How to Survive the Next Big Storm

The scientist who predicted the damage from Hurricane Sandy explains how to protect coastal cities
earth, world, sandy, hurricane sandy, superstorm sandy



NASA EARTH OBSERVATORY IMAGE BY ROBERT SIMMON, WITH DATA COURTESY OF NASA/NOAA GOES PROJECT SCIENCE TEAM

PROFILE

NAMES
Klaus Jacob

TITLE
Special research scientist

LOCATION
Lamont-Doherty Earth Observatory, Columbia University

City and state leaders on the U.S. East Coast are talking about putting barriers outside of New York City and other places. Will those work?

Barriers are not sustainable structures for more than 100 years, so they will not be sufficient for, say, 500 years of sea-level rise. Barriers can work, but you should only build them if you have [a plan to update them]. Hurricane Katrina in New Orleans overcame man-made barriers because the city kept [sinking] and the sea had risen after the levies and walls went up. You have to take action behind the barriers to prepare for their obsolescence—before you design and build them.

Would it be better for cities to alter their building and transportation infrastructure instead?

They need to do both. Even better, focus on land use and municipal planning. Most immediately, buildings on low ground should pull all their systems out of basements and put them on higher floors. Tall buildings should put their systems on the 10th floor—let the lower level be a parking garage or something. Then waterproof the basement and low floors. In New York City, transportation systems such as subways have to close all ventilation grates at the street level and find other ways to vent. Gates are needed for subway entrances, or the entrances should be redesigned. In Taipei, for example, at some stations you have to walk up from street level to enter before you can walk down below street level into the subway.

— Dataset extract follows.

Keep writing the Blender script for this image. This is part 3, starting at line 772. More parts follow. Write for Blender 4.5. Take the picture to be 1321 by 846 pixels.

What about retreating from the coast?

Yes, we should retreat in certain low-lying areas. Insurance companies will not insure any property that is at a dangerous elevation. National flood insurance should also be revised; it is almost a hoax right now.

Can cities perhaps share solutions?

Every location needs a customized plan. But we also need to change land use up and down the U.S. East Coast. We must overcome “municipal home rule” by towns so that states or regions can implement sensible land-use policies. That will be a huge political battle, but home rule can make larger solutions almost impossible.